:: Exercise description ::
Keep only the lines of the listing that include the word "from", and copy them.
########################################
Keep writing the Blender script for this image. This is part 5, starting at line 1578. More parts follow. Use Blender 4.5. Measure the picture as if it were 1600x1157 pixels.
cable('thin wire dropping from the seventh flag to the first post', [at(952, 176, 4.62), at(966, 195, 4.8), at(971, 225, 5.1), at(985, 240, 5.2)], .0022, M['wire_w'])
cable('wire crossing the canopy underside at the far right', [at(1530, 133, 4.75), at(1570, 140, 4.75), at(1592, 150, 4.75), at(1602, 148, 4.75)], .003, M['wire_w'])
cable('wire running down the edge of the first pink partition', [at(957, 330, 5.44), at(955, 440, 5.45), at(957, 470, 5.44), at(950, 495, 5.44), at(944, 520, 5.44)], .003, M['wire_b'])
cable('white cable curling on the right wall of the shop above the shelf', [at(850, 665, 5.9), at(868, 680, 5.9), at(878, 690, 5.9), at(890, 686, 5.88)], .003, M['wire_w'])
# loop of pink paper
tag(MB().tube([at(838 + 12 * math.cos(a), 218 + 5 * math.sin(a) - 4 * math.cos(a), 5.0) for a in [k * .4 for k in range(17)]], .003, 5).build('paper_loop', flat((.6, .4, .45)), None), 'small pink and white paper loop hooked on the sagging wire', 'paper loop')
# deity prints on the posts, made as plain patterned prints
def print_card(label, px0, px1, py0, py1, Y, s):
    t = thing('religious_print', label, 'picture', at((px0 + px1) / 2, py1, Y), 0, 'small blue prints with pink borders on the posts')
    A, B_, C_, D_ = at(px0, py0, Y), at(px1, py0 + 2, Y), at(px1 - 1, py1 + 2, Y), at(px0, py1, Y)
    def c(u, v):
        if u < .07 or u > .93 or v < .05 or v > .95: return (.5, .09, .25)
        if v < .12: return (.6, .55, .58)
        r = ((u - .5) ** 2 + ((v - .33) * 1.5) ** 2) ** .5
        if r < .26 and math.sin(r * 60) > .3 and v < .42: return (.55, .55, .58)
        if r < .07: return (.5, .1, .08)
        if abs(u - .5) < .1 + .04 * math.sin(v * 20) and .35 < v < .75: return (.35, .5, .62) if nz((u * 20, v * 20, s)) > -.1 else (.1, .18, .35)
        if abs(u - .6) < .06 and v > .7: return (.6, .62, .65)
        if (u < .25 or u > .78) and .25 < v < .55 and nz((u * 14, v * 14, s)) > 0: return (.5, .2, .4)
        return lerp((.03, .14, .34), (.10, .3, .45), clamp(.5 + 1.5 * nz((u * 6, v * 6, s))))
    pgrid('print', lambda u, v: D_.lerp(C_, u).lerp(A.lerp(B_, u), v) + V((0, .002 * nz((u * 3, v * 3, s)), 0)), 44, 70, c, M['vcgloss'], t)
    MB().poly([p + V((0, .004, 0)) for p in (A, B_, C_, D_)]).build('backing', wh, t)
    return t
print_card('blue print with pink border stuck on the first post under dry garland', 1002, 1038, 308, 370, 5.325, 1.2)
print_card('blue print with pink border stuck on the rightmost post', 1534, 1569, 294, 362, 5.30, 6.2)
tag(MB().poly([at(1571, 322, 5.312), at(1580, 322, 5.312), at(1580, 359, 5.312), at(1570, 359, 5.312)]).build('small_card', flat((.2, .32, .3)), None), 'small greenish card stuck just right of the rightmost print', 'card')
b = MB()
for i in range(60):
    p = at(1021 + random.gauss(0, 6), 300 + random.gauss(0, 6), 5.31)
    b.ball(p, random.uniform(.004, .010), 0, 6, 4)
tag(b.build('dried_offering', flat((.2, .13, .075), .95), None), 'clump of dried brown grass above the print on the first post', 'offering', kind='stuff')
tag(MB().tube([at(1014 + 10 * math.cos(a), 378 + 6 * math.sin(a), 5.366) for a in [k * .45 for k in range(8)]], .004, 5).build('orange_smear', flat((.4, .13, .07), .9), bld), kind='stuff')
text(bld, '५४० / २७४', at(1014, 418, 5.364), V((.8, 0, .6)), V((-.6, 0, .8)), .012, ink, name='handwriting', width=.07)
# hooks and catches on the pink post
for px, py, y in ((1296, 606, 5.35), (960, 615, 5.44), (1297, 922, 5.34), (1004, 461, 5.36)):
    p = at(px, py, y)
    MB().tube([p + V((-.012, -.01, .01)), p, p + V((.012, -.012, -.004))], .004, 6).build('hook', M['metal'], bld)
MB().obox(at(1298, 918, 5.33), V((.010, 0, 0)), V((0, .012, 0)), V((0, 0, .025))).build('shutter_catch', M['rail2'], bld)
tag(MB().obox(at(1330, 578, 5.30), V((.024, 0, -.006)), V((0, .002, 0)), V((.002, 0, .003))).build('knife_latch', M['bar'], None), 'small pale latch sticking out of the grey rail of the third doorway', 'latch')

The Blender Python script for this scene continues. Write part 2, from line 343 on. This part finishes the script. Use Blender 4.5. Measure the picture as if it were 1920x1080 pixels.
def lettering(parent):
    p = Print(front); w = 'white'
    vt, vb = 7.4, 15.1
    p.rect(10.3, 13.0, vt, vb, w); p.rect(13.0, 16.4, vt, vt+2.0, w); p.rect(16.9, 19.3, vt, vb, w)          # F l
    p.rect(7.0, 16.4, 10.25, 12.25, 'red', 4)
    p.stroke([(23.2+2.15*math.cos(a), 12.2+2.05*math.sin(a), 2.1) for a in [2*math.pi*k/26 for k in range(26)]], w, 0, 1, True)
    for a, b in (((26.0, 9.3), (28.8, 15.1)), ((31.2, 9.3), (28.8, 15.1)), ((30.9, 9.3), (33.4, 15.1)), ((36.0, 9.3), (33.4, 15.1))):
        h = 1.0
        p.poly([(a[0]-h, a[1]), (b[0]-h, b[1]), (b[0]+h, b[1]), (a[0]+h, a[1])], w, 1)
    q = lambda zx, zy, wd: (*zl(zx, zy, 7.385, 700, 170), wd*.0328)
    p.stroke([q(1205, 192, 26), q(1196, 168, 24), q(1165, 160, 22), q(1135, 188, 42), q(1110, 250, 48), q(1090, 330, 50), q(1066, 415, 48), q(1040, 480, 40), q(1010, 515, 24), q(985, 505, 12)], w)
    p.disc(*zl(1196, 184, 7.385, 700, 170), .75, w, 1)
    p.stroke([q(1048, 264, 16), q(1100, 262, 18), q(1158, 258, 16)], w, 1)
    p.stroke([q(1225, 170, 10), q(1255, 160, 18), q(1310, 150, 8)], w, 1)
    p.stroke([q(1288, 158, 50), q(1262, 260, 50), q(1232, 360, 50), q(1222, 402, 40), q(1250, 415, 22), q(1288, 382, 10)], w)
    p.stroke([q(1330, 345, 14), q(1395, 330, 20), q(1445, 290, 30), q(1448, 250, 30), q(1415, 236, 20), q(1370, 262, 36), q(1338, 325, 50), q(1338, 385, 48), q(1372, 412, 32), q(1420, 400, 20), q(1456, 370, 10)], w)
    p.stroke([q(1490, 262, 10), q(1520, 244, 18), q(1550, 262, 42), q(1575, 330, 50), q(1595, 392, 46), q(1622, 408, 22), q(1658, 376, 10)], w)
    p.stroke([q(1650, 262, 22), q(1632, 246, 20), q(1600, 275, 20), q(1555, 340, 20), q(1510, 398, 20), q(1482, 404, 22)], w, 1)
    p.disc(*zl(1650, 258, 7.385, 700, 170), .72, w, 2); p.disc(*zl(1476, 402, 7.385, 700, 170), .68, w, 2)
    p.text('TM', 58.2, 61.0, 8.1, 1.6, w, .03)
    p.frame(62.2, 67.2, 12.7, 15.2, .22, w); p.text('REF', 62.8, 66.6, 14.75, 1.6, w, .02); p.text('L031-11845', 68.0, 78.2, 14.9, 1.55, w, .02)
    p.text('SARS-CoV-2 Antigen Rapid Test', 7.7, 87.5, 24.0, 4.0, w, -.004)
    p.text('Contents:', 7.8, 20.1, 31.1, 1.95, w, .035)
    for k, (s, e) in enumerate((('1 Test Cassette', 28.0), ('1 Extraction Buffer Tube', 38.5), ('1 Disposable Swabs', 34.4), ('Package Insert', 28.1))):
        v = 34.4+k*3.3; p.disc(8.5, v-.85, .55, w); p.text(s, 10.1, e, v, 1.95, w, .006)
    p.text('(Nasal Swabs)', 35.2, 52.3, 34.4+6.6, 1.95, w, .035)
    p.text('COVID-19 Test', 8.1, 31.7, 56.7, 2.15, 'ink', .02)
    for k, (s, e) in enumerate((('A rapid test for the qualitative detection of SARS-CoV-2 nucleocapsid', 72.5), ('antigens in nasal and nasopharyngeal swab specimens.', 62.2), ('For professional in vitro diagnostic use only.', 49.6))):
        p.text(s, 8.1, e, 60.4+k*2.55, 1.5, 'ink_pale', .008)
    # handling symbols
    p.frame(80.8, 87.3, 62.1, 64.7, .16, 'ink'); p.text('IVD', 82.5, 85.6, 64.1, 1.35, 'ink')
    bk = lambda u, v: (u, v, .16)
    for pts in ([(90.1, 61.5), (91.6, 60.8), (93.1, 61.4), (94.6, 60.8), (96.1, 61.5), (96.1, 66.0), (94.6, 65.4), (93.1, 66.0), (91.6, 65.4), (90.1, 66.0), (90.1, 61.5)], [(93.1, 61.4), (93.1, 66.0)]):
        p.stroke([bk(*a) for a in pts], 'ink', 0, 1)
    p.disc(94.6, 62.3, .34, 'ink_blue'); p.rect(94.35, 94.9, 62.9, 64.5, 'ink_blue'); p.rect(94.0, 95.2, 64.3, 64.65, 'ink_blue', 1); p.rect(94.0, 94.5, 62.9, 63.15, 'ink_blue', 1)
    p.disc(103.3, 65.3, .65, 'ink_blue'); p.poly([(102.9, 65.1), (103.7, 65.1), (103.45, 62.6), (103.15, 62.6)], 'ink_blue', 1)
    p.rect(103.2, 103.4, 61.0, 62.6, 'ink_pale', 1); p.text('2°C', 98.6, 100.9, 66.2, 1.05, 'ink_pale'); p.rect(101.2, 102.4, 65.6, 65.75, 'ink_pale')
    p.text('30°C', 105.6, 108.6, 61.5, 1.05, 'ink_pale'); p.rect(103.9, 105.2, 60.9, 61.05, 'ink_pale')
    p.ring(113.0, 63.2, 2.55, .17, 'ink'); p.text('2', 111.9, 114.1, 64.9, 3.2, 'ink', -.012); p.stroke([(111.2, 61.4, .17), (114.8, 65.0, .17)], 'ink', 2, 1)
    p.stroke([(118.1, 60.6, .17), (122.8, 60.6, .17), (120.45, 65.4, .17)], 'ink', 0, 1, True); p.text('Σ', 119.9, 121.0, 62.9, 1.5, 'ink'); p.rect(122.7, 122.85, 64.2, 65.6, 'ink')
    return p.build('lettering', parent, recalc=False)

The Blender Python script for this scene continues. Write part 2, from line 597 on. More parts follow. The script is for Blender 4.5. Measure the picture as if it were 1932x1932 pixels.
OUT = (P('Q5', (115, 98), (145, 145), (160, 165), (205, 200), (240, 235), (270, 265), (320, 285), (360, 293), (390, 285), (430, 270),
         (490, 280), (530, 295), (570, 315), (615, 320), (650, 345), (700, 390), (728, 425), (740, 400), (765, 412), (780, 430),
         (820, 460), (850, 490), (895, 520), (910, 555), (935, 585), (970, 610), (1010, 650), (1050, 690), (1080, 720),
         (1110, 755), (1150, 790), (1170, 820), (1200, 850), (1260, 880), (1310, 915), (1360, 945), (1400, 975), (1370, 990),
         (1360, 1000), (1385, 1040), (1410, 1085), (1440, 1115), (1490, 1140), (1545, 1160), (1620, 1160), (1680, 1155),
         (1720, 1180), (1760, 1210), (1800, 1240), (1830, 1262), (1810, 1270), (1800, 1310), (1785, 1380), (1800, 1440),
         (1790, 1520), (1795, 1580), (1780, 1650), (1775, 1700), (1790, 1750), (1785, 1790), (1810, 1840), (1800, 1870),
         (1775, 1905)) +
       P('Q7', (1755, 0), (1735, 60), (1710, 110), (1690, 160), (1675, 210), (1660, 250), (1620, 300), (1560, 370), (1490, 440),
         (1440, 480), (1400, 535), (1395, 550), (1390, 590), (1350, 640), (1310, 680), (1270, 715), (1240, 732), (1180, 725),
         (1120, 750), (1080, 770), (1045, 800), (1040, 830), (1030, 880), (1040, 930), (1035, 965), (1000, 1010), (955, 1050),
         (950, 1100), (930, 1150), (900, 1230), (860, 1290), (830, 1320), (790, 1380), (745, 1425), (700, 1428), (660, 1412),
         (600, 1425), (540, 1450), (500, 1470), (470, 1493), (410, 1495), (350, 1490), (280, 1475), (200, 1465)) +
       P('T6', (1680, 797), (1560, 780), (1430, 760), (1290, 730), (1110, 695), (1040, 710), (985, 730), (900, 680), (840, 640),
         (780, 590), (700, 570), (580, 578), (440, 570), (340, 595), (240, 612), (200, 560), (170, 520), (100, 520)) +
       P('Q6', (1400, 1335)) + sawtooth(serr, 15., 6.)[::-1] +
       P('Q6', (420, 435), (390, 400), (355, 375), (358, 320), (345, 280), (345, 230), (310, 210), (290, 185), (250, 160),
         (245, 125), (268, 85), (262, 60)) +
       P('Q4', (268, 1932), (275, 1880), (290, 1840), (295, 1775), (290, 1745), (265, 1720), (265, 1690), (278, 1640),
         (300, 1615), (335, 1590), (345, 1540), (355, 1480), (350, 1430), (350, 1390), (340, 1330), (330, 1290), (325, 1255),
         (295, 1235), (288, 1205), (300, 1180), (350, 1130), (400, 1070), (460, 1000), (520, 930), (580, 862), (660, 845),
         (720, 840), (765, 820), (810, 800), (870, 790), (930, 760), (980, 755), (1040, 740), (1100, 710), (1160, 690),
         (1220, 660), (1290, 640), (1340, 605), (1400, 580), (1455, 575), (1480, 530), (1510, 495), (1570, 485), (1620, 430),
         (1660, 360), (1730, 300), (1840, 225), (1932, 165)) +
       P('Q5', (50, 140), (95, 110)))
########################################
:: Exercise result ::
cable('thin wire dropping from the seventh flag to the first post', [at(952, 176, 4.62), at(966, 195, 4.8), at(971, 225, 5.1), at(985, 240, 5.2)], .0022, M['wire_w'])
The Blender Python script for this scene continues. Write part 2, from line 343 on. This part finishes the script. Use Blender 4.5. Measure the picture as if it were 1920x1080 pixels.
The Blender Python script for this scene continues. Write part 2, from line 597 on. More parts follow. The script is for Blender 4.5. Measure the picture as if it were 1932x1932 pixels.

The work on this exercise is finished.